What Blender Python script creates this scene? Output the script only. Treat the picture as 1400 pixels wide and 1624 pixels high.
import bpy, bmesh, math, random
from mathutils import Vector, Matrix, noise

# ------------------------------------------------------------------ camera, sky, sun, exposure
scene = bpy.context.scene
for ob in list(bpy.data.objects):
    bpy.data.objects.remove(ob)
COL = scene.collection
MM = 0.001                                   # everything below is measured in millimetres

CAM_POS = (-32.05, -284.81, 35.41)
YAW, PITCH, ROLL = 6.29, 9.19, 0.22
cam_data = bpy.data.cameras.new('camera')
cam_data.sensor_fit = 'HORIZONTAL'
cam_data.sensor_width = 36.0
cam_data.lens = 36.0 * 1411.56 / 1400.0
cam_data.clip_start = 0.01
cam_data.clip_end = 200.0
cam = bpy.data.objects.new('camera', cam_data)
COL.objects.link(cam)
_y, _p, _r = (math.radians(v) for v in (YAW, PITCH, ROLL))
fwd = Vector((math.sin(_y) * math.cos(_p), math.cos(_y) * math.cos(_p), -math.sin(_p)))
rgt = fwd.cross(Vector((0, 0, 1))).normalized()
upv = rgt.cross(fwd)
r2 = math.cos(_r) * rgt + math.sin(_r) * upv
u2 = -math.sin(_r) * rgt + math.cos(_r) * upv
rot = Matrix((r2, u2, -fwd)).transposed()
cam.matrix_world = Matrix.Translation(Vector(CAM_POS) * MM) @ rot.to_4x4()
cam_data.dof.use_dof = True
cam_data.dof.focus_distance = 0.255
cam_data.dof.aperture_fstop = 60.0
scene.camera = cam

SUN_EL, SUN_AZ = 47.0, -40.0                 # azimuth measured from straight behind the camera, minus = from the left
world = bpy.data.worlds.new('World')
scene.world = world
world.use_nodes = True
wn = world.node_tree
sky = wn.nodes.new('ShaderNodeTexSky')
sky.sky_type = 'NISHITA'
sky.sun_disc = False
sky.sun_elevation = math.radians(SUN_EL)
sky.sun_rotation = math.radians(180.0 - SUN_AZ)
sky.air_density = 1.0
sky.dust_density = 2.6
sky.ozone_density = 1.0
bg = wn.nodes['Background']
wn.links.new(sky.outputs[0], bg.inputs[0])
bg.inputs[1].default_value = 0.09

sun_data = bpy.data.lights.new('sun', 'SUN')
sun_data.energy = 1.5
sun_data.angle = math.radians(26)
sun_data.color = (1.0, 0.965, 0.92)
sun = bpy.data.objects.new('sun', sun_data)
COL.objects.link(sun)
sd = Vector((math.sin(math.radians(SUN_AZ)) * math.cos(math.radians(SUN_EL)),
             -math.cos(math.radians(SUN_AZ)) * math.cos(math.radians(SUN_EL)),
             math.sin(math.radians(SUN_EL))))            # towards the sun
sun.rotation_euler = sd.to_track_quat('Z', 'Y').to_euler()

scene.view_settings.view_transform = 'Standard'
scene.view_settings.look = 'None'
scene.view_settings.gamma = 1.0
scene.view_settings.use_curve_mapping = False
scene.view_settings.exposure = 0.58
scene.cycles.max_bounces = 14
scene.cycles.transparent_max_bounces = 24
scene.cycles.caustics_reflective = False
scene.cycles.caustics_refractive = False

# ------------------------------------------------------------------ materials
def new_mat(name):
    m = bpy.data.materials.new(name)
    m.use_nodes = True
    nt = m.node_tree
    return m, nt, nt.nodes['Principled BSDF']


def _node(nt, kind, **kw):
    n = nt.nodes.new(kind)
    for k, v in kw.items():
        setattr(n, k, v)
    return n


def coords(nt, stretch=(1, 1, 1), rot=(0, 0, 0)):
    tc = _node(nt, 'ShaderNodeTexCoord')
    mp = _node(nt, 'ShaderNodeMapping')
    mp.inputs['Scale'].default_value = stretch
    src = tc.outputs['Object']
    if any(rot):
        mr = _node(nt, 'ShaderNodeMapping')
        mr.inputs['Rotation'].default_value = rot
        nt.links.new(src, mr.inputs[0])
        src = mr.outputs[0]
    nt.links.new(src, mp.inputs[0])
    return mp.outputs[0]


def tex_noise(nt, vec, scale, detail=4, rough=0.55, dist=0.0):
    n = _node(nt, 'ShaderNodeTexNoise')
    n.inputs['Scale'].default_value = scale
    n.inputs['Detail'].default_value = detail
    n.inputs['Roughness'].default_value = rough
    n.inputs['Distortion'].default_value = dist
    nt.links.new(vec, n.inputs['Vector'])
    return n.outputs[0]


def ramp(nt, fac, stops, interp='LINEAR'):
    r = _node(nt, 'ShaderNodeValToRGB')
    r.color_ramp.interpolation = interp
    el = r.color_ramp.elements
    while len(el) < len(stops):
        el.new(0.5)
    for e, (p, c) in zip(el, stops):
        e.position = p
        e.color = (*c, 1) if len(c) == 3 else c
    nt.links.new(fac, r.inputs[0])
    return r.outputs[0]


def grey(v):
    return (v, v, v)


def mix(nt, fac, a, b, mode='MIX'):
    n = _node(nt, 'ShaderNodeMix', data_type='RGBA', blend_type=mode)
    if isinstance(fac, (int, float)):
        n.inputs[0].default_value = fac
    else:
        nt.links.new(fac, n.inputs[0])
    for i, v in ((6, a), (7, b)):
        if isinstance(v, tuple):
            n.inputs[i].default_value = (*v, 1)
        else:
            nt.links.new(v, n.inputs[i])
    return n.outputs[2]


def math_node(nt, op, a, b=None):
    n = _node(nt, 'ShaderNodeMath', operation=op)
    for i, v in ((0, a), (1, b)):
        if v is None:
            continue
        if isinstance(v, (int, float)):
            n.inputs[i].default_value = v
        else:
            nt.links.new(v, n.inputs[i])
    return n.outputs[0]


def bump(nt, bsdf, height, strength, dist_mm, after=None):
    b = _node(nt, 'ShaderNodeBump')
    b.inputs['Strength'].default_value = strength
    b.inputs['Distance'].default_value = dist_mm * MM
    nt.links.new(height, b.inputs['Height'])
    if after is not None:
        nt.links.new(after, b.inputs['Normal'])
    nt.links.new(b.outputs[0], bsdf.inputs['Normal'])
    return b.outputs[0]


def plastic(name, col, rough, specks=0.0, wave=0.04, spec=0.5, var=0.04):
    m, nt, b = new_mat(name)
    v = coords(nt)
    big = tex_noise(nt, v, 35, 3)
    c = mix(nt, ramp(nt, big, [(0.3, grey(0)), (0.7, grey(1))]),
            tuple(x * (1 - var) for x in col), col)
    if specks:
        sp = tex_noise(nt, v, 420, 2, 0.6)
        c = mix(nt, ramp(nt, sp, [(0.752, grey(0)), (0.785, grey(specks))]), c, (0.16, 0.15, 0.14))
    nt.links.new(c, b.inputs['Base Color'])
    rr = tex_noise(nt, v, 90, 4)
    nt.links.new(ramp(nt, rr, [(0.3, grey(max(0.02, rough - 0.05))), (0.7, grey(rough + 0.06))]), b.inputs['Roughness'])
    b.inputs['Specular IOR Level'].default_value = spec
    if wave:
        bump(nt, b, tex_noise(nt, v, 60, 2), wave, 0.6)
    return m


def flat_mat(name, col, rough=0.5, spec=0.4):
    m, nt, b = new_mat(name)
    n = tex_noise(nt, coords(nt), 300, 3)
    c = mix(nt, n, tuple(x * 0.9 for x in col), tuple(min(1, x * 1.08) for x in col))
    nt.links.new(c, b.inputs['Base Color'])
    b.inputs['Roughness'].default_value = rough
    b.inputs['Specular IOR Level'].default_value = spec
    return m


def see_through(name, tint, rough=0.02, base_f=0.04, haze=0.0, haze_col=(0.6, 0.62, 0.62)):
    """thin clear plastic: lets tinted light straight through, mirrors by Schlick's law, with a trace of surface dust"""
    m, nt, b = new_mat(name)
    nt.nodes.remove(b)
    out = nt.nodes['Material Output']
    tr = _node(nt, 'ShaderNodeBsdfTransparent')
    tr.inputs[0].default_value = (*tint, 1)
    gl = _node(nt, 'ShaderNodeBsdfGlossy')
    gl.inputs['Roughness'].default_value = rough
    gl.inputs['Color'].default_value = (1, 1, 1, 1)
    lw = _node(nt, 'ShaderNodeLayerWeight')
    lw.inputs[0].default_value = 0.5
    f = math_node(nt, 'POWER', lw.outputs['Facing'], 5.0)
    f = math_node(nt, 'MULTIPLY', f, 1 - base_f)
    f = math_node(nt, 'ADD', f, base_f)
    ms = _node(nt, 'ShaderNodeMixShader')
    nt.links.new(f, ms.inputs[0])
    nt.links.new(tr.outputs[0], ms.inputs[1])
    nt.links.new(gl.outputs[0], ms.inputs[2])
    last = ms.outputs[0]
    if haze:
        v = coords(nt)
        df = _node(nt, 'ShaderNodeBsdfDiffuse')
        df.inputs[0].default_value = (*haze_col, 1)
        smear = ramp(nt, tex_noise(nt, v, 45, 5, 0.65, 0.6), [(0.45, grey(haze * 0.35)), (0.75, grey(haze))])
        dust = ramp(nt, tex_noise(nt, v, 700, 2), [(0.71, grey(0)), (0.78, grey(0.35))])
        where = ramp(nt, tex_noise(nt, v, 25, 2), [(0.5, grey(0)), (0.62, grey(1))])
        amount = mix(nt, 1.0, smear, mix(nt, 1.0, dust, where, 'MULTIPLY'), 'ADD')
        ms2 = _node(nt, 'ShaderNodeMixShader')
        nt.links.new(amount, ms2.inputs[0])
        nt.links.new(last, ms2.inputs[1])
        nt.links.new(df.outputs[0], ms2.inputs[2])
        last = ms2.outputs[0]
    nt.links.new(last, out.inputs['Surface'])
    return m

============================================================

# Problem requirements
Print, unaltered, every line from the beginning of the material down to the line with "measured in millimetres".

# Written solution
What Blender Python script creates this scene? Output the script only. Treat the picture as 1400 pixels wide and 1624 pixels high.
import bpy, bmesh, math, random
from mathutils import Vector, Matrix, noise

# ------------------------------------------------------------------ camera, sky, sun, exposure
scene = bpy.context.scene
for ob in list(bpy.data.objects):
    bpy.data.objects.remove(ob)
COL = scene.collection
MM = 0.001                                   # everything below is measured in millimetres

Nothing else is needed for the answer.